Take 4 oz. of Pop Culture, 3 oz. of current events, a dash of the bizarre, pour over personal introspection, shake and serve.

Sunday, October 11, 2009

Nursery Rhymes are Terrifying...part 1

For reasons unknown to me, I have been reading nursery rhymes lately. I'm not sure if I never noticed, or just didn't care, but nursery rhymes are terrifying. So, as we approach halloween, I hereby declare this week "Nursery Rhymes are Terrifying" week. Each day, I will post a terrifying nursery rhyme for your consideration. If you are a parent of a young child, please protect them by not ever reading any of the rhymes I discuss in the days to come.

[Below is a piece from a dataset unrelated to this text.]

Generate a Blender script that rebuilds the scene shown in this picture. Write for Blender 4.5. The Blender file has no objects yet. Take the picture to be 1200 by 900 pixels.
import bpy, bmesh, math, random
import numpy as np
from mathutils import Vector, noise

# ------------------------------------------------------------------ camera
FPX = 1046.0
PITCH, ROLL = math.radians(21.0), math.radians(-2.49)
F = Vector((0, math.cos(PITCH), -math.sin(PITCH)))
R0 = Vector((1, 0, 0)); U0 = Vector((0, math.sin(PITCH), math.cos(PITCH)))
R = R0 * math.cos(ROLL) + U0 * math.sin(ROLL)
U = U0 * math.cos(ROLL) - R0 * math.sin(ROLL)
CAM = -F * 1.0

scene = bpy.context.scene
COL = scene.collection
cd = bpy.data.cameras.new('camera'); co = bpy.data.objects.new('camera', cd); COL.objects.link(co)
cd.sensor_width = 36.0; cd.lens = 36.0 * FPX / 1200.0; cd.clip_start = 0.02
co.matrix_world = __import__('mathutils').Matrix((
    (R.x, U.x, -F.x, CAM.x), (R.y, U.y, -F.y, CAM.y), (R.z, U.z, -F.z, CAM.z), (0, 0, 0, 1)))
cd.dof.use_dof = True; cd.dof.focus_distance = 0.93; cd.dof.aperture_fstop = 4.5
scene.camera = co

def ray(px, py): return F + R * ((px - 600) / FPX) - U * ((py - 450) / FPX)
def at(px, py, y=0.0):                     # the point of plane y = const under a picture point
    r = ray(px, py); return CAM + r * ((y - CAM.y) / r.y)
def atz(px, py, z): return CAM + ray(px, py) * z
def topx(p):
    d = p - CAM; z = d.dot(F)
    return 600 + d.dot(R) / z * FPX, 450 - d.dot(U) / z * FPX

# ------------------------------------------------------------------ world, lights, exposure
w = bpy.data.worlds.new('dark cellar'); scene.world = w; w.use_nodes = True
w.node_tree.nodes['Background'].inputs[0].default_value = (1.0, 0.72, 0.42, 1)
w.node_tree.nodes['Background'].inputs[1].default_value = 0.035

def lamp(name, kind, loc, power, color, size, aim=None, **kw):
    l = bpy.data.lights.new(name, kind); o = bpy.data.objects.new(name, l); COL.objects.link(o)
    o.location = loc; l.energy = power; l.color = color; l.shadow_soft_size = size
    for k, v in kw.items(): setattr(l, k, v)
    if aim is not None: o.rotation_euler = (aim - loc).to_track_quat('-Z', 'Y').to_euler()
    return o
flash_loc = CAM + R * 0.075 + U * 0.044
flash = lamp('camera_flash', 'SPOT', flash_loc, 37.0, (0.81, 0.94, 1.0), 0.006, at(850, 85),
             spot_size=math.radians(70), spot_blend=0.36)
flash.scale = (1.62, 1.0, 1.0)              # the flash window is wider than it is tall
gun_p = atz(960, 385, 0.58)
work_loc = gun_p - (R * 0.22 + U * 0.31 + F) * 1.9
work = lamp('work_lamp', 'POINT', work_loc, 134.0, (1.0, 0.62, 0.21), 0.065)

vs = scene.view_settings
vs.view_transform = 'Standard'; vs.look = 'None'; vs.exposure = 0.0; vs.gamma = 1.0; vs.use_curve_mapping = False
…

For our first installment, we'll be looking at a nursery rhyme that dates back to 1744. "Sing a Song of Sixpence"

Sing a song of sixpence
A pocket full of rye
Four and twenty blackbirds
Baked in a pie

When the pie was opened
The birds began to sing
Wasn't that a dainty dish
To set before a king

The king was in his counting house
Counting out his money
The queen was in the parlour
Eating bread and honey

The maid was in the garden
Hanging out the clothes
When down came a blackbird
And snapped off her nose

Hmmmm.....where to begin. I guess I'll start with the blackbirds. I'm not sure what kind of bionic feathered demons these birds are; but if they can stand 45 minutes at 350 degrees and live to sing about it, I sure as hell don't want them set anywhere near me. And these winged terrors are apparently quite vindictive, and have no qualms taking out there anger on innocent bystanders...that poor maid, just out doing some laundry. She had no idea what was coming.

Then there's the king. I don't know whether to feel sorry for him, or blame him. Either he was the recipient of a horrific practical joke and faced the horror of cutting into what he thought to be a delicious pie, only to have 24 screeching birds fly out; or he's some sick, twisted, ruler that feasts on living animals. In either case, the way he was able to simply move on from the experience and start counting money says something about his character.

And, of course, we have the queen. This glutenous wench seems oblivious to the horrors around her. Her husband is chowing down on living birds, her maid is being attacked, and all she cares about is feasting on her precious bread and honey. Hardly a role model for the kids.

So we have fireproof birds, sadistic kings, selfish queens, missing body parts...and this is a story we are supposed to tell our kids at bedtime? This has been going on since 1744, I don't think we can blame television and video games for warping our children's impressionable minds anymore.